The Veritable Superpower Of Super-Recognition

by | June 14, 2015

The BBC has been impressing me lately with a series of articles called BBC Future. They’re well-written, seemingly well-informed explanations of topics in science and technology, many of which should be intriguing to skeptics if not specifically to atheists.

A recent installment, by one Madhumita Venkataramanan, concerns so-called “super-recognizers” – individuals who have an abnormally good eye for human faces, such that they’re able to remember the features of near-strangers well enough to recognize them in unusual contexts, after a period of years, and/or based on very poor-quality images. Not surprisingly, super-recognizers can be highly useful in the field of law enforcement, an aspect of the subject that Venkataramanan explores in some detail. The policeman Gary Collins, for example, succeeded in spotting a petty criminal called Stephen Prince on CCTV footage that showed him participating in the London riots of 2011 in clothing that concealed most of his face.

“The last time I’d seen Prince was about six years earlier, but I was positive it was him. I knew it straightaway from his eyes. So we went to court,” PC Collins says. Prince was eventually found guilty and sentenced to six years in prison – one of the longest riot-related sentences.

I don’t doubt the capabilities of Collins and his fellow super-recognizers, even though they sound (as the headline of the BBC article suggests) like a veritable superpower. Everyday experience demonstrates that some people have a much better memory for faces than others, and it stands to reason that a small percentage of us will fall at the very high end of what is clearly a spectrum of ability. Nevertheless, Venkataramanan’s article gives the impression that super-recognizers are still rather poorly understood, despite the fact that a whole blog appears to be devoted to the phenomenon. Venkataramanan quotes Collins as saying that his talent might have “something to do with attention to detail or pattern recognition”, but notes that super-recognizers “aren’t any better than average people at recognising things that aren’t faces, like flowers or chairs”. There may, however, be a connection between facial recognition ability and personality:

Those who are good at facial recognition tend to be extroverts and can establish trust more quickly.

This makes it sound like the continuum between prosopagnosia (a posh word for very poor ability to recognize faces) and super-recognition has more to do with how one is wired socially than how one is wired visually, at least at the high end. Venkataramanan mentions research suggesting that around 1% of us may be super-recognizers, while 2% may be prosopagnosics.
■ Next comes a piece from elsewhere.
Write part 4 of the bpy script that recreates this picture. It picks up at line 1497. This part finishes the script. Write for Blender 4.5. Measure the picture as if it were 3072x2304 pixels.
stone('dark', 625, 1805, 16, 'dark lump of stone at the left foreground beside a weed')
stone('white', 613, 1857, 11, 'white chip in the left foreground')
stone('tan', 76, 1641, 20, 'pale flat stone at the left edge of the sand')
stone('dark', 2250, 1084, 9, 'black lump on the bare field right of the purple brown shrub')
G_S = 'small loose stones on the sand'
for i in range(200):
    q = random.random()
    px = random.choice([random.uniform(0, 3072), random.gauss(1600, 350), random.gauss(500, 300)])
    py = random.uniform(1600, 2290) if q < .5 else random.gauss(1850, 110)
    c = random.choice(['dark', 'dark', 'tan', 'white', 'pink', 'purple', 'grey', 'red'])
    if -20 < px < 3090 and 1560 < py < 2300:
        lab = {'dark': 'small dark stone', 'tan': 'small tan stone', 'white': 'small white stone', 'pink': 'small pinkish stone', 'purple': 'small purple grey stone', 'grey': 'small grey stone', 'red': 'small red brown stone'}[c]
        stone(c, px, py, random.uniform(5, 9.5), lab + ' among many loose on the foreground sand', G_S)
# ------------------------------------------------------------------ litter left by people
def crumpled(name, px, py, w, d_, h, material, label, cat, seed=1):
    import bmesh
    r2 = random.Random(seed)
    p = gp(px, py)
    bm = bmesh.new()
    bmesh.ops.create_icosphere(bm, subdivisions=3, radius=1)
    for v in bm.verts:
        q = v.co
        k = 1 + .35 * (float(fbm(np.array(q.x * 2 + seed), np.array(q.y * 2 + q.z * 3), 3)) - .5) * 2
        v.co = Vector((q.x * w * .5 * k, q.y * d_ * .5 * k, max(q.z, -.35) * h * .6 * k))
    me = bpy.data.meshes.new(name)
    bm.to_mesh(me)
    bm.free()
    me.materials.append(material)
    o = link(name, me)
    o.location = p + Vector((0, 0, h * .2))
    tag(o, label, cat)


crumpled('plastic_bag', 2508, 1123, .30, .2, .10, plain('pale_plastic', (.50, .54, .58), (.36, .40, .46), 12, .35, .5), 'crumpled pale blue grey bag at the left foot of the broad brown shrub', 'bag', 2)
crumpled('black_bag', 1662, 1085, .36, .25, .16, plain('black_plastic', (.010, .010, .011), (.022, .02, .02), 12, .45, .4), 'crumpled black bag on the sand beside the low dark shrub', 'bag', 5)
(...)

After reading about super-recognizers I found myself wondering if there might be some connection between facial recognition talent and pareidolia, the perception of spurious face-like patterns. When the beatific face of Jesus appears on a tortilla or a moth down in Texas, that’s pareidolia. Could super-recognizers, with their seemingly heightened visual receptivity to facial features, be especially prone to this kind of thing? Pushing the idea a little further, and keeping in mind the link between super-recognition and extroversion, might super-recognizers even be especially prone to religious thinking, which entails an essentially social perception of what sensible people regard as a blind, uncaring universe? (For what it’s worth, there may be a feeble but statistically detectable correlation between extroversion and religiosity – PDF here.)

If there’s an overarching relationship among super-recognition, extroversion, pareidolia and religious belief, it will probably turn out to be a weak and ambiguous one, but that’s par for the course in psychology and the other social sciences. However, I can offer myself as a pretty good example of someone who lacks that cluster of traits. I doubt that I make the grade for prosopagnosia, but my memory for faces is fairly poor, and I’m certainly no extrovert. I’m not immune to non-religious forms of pareidolia, having once distinctly seen the face of Edgar Allan Poe in the fuzzy grey background of a slide at a scientific conference, but I don’t think I’m very susceptible to the phenomenon. I often have difficulty, as a matter of fact, spotting hidden faces in images that have them deliberately worked in. And I swear to God I’m not religious. What more do we need?

One thought on “The Veritable Superpower Of Super-Recognition

  1. billybob

    Interesting, it seems possible that a religious super-recognizer would see some patterns as Jesus or Mary. A case of super-confirmation bias.